Begriffliche Trennung im Deutschen
Da die deutsche Sprache die Möglichkeit gibt, diese beiden Aspekte des Urbanisierungs- bzw. Verstädterungsbegriffs auch durch zwei verschiedene Termini auszudrücken, bürgerte es sich in den letzten Jahrzehnten zunehmend ein, um der Klarheit und Eindeutigkeit der Aussage willen begriffliche Unterscheidungen zu treffen. Eine derartige begriffliche Trennung findet sich bereits bei SCHÖLLER (1967) angedeutet. In seiner Arbeit über die deutschen Städte erklärt er Verstädterung als „steigenden Anteil der Stadtbevölkerung“ an der Gesamtbevölkerung, Urbanisierung als sozio-ökonomische Umwandlung von Gemeinden im Umkreis der großen Städte, wodurch eine „breite halbstädtische Übergangszone“ entsteht (SCHÖLLER 1967, S. 10, 96). In den 1970er Jahren wurde das Begriffspaar vor allem durch die „Münchner Schule“ der Sozialgeographie in den Kontext der quantitativen und qualitativen Stadt-Land-Beziehungen gestellt und im obigen Sinn definiert (z. B. RUPPERT/SCHAFFER 1973; PAESLER 1976; MAIER/PAESLER et al. 1977). Inzwischen haben sich die meisten Autoren auf ähnliche Definitionen der beiden Begriffe festgelegt. So schließt nach GAEBE (1987, S. 22) der Begriff „Verstädterung“ nur demographische Merkmale ein (z. B. Anteil der Stadtbevölkerung, Bevölkerungszunahme der Städte), nicht dagegen sozio-ökonomische Diffusionsprozesse, die im Terminus Urbanisierung enthalten seien. HOFMEISTER (1999, S. 58) stellt fest, es sei „zu einem weitgehenden Konsens gekommen, die … leichter quantifizierbaren Faktoren wie Stadtbevölkerung, Anzahl und Flächenwachstum der Städte unter Verstädterung, die eher qualitativen Faktoren städtischer Lebensform und deren Ausbreitung als Urbanisierung zu bezeichnen“. Schließlich versteht FASSMANN (2004, S. 51 f.) unter Urbanisierung „einen Ausbreitungsprozess von,Stadt im nichtmateriellen Bereich“ im Sinne einer „Übernahme städtischer Verhaltens- und Lebensweisen durch die Bevölkerung ländlicher Räume“.
Indikatoren
Hinweise auf fortschreitende Urbanisierungsprozesse können zahlreiche Indikatoren aus dem demographischen, sozio-ökonomischen und soziokulturellen Bereich geben, durch die Überformungen ländlicher Gemeinden und ihrer Bevölkerung durch städtische Einflüsse deutlich werden.
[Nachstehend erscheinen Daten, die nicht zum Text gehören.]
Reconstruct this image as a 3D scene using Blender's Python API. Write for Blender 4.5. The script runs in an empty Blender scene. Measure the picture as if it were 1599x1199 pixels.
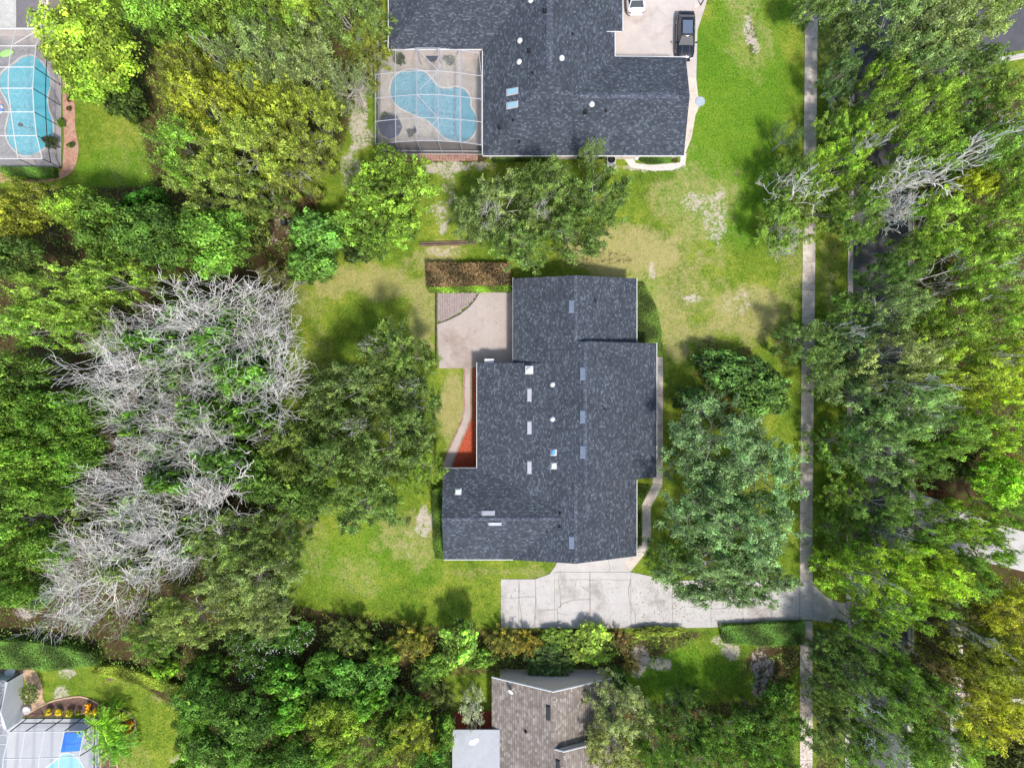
import bpy, math, random
import numpy as np
from mathutils import Vector, Matrix
from mathutils.geometry import tessellate_polygon

# ------------------------------------------------------------------ camera, sky, sun, exposure
SCN = bpy.context.scene
COL = SCN.collection
H = 71.07                 # drone height in metres
S = 1.0 / 15.0            # metres per photo pixel on the ground
def W(px, py, h=0.0):     # where a point of height h stands that the photo shows at (px, py)
    k = S * (H - h) / H
    return Vector(((px - 799.5) * k, -(py - 599.5) * k, h))
cam = bpy.data.cameras.new('camera'); cam_o = bpy.data.objects.new('camera', cam); COL.objects.link(cam_o)
cam_o.location = (0, 0, H); cam_o.rotation_euler = (0, 0, 0)
cam.lens = 24.0; cam.sensor_width = 36.0; cam.clip_start = 0.5; cam.clip_end = 2000
SCN.camera = cam_o
SUN_EL = math.radians(60); SUN_AZ = math.radians(154)
world = bpy.data.worlds.new('World'); SCN.world = world; world.use_nodes = True
wn = world.node_tree; wn.nodes.clear()
sky = wn.nodes.new('ShaderNodeTexSky'); sky.sky_type = 'NISHITA'; sky.sun_disc = False
sky.sun_elevation = SUN_EL; sky.sun_rotation = SUN_AZ; sky.dust_density = 2.0
bg = wn.nodes.new('ShaderNodeBackground'); bg.inputs[1].default_value = 0.15
wo = wn.nodes.new('ShaderNodeOutputWorld')
wn.links.new(sky.outputs[0], bg.inputs[0]); wn.links.new(bg.outputs[0], wo.inputs[0])
sl = bpy.data.lights.new('sun', 'SUN'); sl.energy = 2.9; sl.angle = math.radians(6.0); sl.color = (1.0, 0.955, 0.89)
so = bpy.data.objects.new('sun', sl); COL.objects.link(so)
sd = Vector((math.sin(SUN_AZ) * math.cos(SUN_EL), math.cos(SUN_AZ) * math.cos(SUN_EL), math.sin(SUN_EL)))
so.rotation_euler = sd.to_track_quat('Z', 'Y').to_euler(); so.location = sd * 60
SCN.view_settings.view_transform = 'Standard'; SCN.view_settings.look = 'None'
SCN.view_settings.exposure = 0.66; SCN.view_settings.gamma = 1.0
SCN.cycles.max_bounces = 8; SCN.cycles.transparent_max_bounces = 12

# ------------------------------------------------------------------ node helpers
def new_mat(name):
    m = bpy.data.materials.new(name); m.use_nodes = True
    nt = m.node_tree; nt.nodes.clear()
    out = nt.nodes.new('ShaderNodeOutputMaterial')
    return m, nt, out
def N(nt, t, **kw):
    n = nt.nodes.new(t)
    for k, v in kw.items(): setattr(n, k, v)
    return n
def noise(nt, scale, detail=3, rough=0.6, vec=None, dist=0.0):
    n = N(nt, 'ShaderNodeTexNoise'); n.inputs['Scale'].default_value = scale
    n.inputs['Detail'].default_value = detail; n.inputs['Roughness'].default_value = rough
    n.inputs['Distortion'].default_value = dist
    if vec is not None: nt.links.new(vec, n.inputs['Vector'])
    return n.outputs['Fac']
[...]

Hierzu gehören etwa Veränderungen der Erwerbsstruktur hin zum sekundären und insbesondere zum tertiären Sektor mit zunehmendem Bedeutungsverlust des primären (agrarischen) Sektors der Wirtschaft, Verbreiterung und Ausdifferenzierung des beruflichen Spektrums der Bevölkerung sowie zunehmender Berufspendelverkehr in Richtung städtischer Zentren. Weitere Indikatoren sind interregionale bis internationale Wanderungsbewegungen mit der Folge eines abnehmenden Anteils autochthoner Bevölkerung und einer zunehmenden Heterogenität der Einwohner nach sozialen und ethnischen Kriterien, Entwicklung und Übernahme stadttypischer Lebensstile, Normen und Wertesysteme, Lebens- und Wohnweisen, Familien- und Haushaltsstrukturen (messbar z. B. am Anteil von Einpersonenhaushalten – „singles“ –, an niedrigen Geburtenzahlen, spätem Heiratsalter, hohen Scheidungsraten, hohem Anteil nicht-ehelicher Lebensgemeinschaften usw.).
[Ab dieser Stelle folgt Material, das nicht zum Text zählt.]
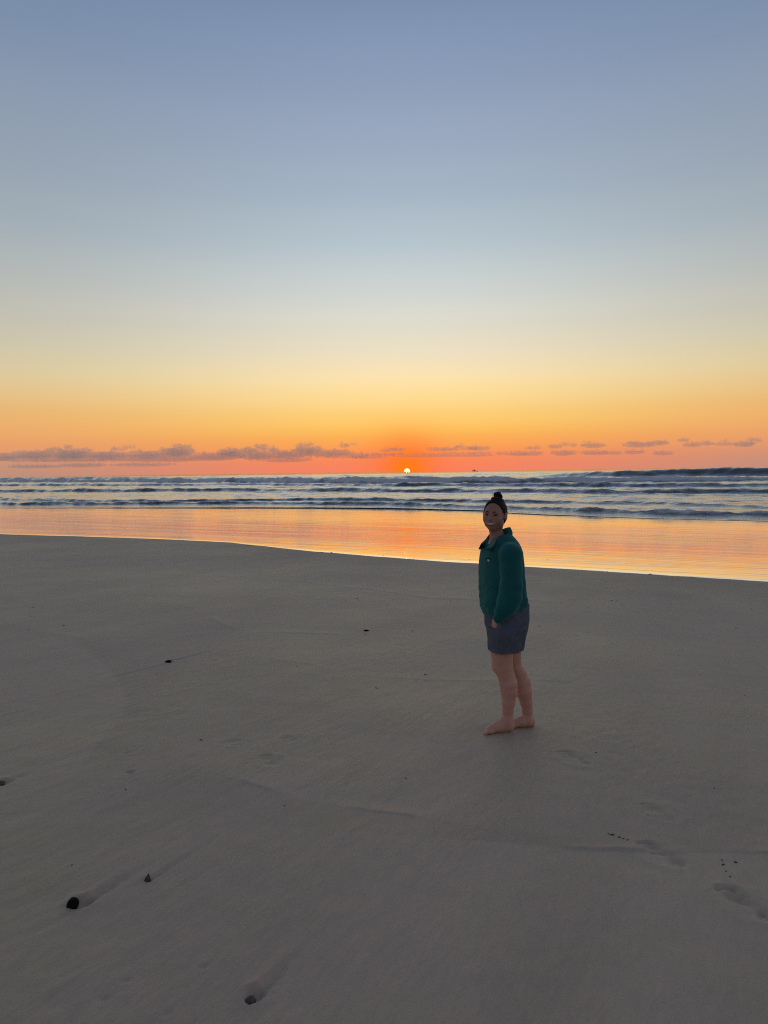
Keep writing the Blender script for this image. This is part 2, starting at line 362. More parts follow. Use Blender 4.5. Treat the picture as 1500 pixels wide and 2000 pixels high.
# ------------------------------------------------------------------ sea
WAVES = [  # (v list, u list of the foot of the face, height list, front width, back width, foam)
 ([-400, -323, -207, -126, -72, -43, -17, 7, 60, 300], [236, 232, 201, 172, 148, 152, 157, 155, 152, 150], [1.3, 1.4, 1.4, 1.35, 1.35, 1.2, 1.0, .9, .9, .9], 1.6, 9, .95),
 ([-300, -201, -140, -100, -60, -34, -12, 5, 60, 300], [150, 144, 137, 137, 123, 120, 115, 116, 114, 112], [.5, .6, .62, .5, .6, .7, .6, .55, .6, .6], 1.2, 6, .42),
 ([-250, -122, -93, -69, -44, -25, -9, 4, 40, 300], [86, 87, 91, 94, 89, 88, 85, 87, 84, 80], [.5, .5, .62, .45, .55, .5, .45, .55, .5, .5], .9, 4.5, .42),
 ([-250, -80, -54, -40, -30, -17, -6.5, 2, 40, 300], [56, 57.3, 55.9, 62.9, 61.8, 60.7, 60.6, 56, 54, 50], [.3, .30, .24, .26, .32, .26, .20, .16, .2, .2], .6, 2.6, .36),
 ([-250, -67, -53, -40, -27, -14.5, -5, 2.1, 40, 300], [47, 48, 51.5, 54.8, 55.2, 51.2, 47.1, 47, 46, 45], [.2, .28, .26, .24, .26, .22, .26, .28, .2, .2], .5, 2.0, .52),
 ([-75, -58, -36, -20, 10, 80, 300], [272, 268, 256, 257, 248, 240, 238], [0, 1.3, 2.1, 2.45, 2.75, 2.5, 2.], 3.6, 16, .06),
 ([-600, -430, -330, -250, -190], [320, 318, 312, 300, 296], [2.2, 2.6, 2.1, 1.2, 0], 5, 14, .30),
 ([-260, -200, -140, -90, -60], [262, 255, 245, 250, 262], [0, .9, 1.0, .8, 0], 3, 10, .35),
 ([-900, -500, -250, -60, 200], [430, 420, 410, 405, 400], [1.2, 1.5, 1.0, 1.1, 1.4], 7, 22, .05),
 ([-900, -300, 200], [620, 610, 600], [1.2, 1.1, 1.2], 9, 30, .0),
]
def sea_h(u, v):
    far = np.clip((u-60)/160, 0, 1); wl_ = water_u(v); r = u-wl_
    z = (.045+.2*far)*pn(u*.28, v*.10, 30)*sstep(2, 14, r) + (.085+.16*far)*fbm(u*.8, v*.33, 3, 31)*sstep(.5, 6, r)
    z = z + .35*sstep(250, 500, u)*pn(u*.035, v*.012, 33)
    w0 = u+3*pn(u*.05, v*.03, 34)
    rg = np.clip(1-np.abs(pn(w0*.16, v*.030, 35))*5, 0, 1)**2*sstep(.05, .4, pn(u*.06, v*.05, 36)+.25)
    rg2 = np.clip(1-np.abs(pn(w0*.42, v*.085, 37))*4.5, 0, 1)**2*sstep(0, .4, pn(u*.11, v*.07, 38)+.2)
    z = z + ((.05+.30*far)*rg + (.045+.12*far)*rg2)*sstep(1, 6, r)
    foam = .5*rg*sstep(.1, .5, pn(u*.2, v*.15, 39)+.2)*sstep(2, 8, r)
    for i, (V_, U_, A_, wf, wb, fm_) in enumerate(WAVES):
        A = np.interp(v, V_, A_)*(1+(.16 if wf > 3.5 else .5)*pn(v*.9/wb, 0*v, 40+i)+(.05 if wf > 3.5 else .22)*pn(v*3.1/wb, u*.02, 50+i))
        A = np.maximum(A, 0)
        uc = np.interp(v, V_, U_) + wf*1.2 + wb*.38*pn(v*.5/wb, 0*v, 60+i) + .12*wb*pn(v*2.2/wb, 0*v, 65+i)
        s_all = u-uc; mk = (s_all > -max(9*wf, 4*wb)) & (s_all < 3.2*wb) & (A > 0)
        if not mk.any(): continue
        s = s_all[mk]; A = A[mk]; um = u[mk]; vm = v[mk]
        pr = np.where(s < 0, np.exp(-np.abs(s/wf)**2.2), np.exp(-(s/wb)**2)*.75+.25*np.exp(-(s/(wb*.25))**2))
        z[mk] += A*pr
        f_ = fm_*np.where(s < 0, sstep(-2.0*wf, -.6*wf, s), np.exp(-(s/(wb*.35))**2)) * (1+.9*pn(vm*.8/wb, s*.2, 70+i))
        f_ = f_*np.clip(A*3, 0, 1)
        z[mk] += np.clip(f_, 0, 1)*A*.30*fbm(um*1.3/wf, vm*1.1/wf, 3, 80+i)
        tr = fm_*.45*np.exp(-np.clip(-s, 0, None)/(wb*1.3))*(s < 0)*sstep(-.1, .4, fbm(um*.5/wf, vm*.16/wf, 3, 90+i))
        foam[mk] = np.maximum(foam[mk], np.maximum(f_, tr*np.clip(A*2, 0, 1)))
    lip = np.exp(-((r-.35)/.3)**2)
    z = z + .035*lip*(1+.8*pn(v*.8, 0*v, 99)) + .02*np.exp(-((r-2.4-.8*pn(v*.2, 0*v, 97))/.4)**2)
    foam = np.maximum(foam, .55*lip*(.6+.8*pn(v*.5, 0*v, 98)) + .35*sstep(6, 0, r)*sstep(0, .5, fbm(u*.9, v*.25, 3, 95)))
    return z, foam
tt = np.concatenate([np.linspace(-9, -1.9, 16), np.linspace(-1.75, .32, 620), np.linspace(.45, 7, 16)])
ur = spaced([(41, 66, .085, .13), (66, 130, .15, .4), (130, 300, .5, 1.5), (300, 700, 2, 9), (700, 45000, 20, 5000)])
gt, gu = np.meshgrid(tt, ur)
gv = gu*gt
off = (water_u(gv)-41.0)*np.exp(-(gu-41)/14.)
u2 = gu+off
x, y = to_xy(u2, gv)
h, foam = sea_h(u2.ravel(), gv.ravel())
r = (u2-water_u(gv)).ravel()
base = np.maximum(beach_z(u2.ravel())+.024, 0)*(1-sstep(0, 9, r)) + 0
base = np.where(r < 9, np.maximum(base, beach_z(u2.ravel())+.024), base)
z = np.where(gu.ravel() <= 41.001, beach_z(u2.ravel())-.06, base + h*sstep(-.02, .5, r))   # first row goes down into the sand
sea = meshobj('sea', np.stack([x.ravel(), y.ravel(), z], 1), gridfaces(len(ur), len(tt)), SEA, attrs={'foam': foam})
tag(sea, kind='structure', label='dark sea with lines of small breaking waves')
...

Beispiele für derartige Indikatoren des Urbanisierungsprozesses bringen u. a. LINDAUER 1970, PAESLER 1976, ŁOBODA/PAESLER 1993, FASSMANN 2004. Aus den genannten Indikatoren wird deutlich, dass die Urbanisierung aufgrund zweier sich gegenseitig beeinflussender Faktoren voranschreitet: einerseits durch Stadtrand- und Stadt-Land-Wanderung städtischer Bevölkerung (vgl. 2.4.1), die ihre Verhaltensweisen in die ursprünglich ländlichen Zuzugsgemeinden überträgt, andererseits durch die Übernahme städtischer Verhaltensweisen durch die ländliche Bevölkerung infolge von Akkulturationsprozessen. FASSMANN (2004, S. 52) verweist zu Recht darauf, dass dieser Prozess nicht direkt quantifizierbar ist, sondern sich nur anhand von Indikatoren indirekt nachweisen lässt.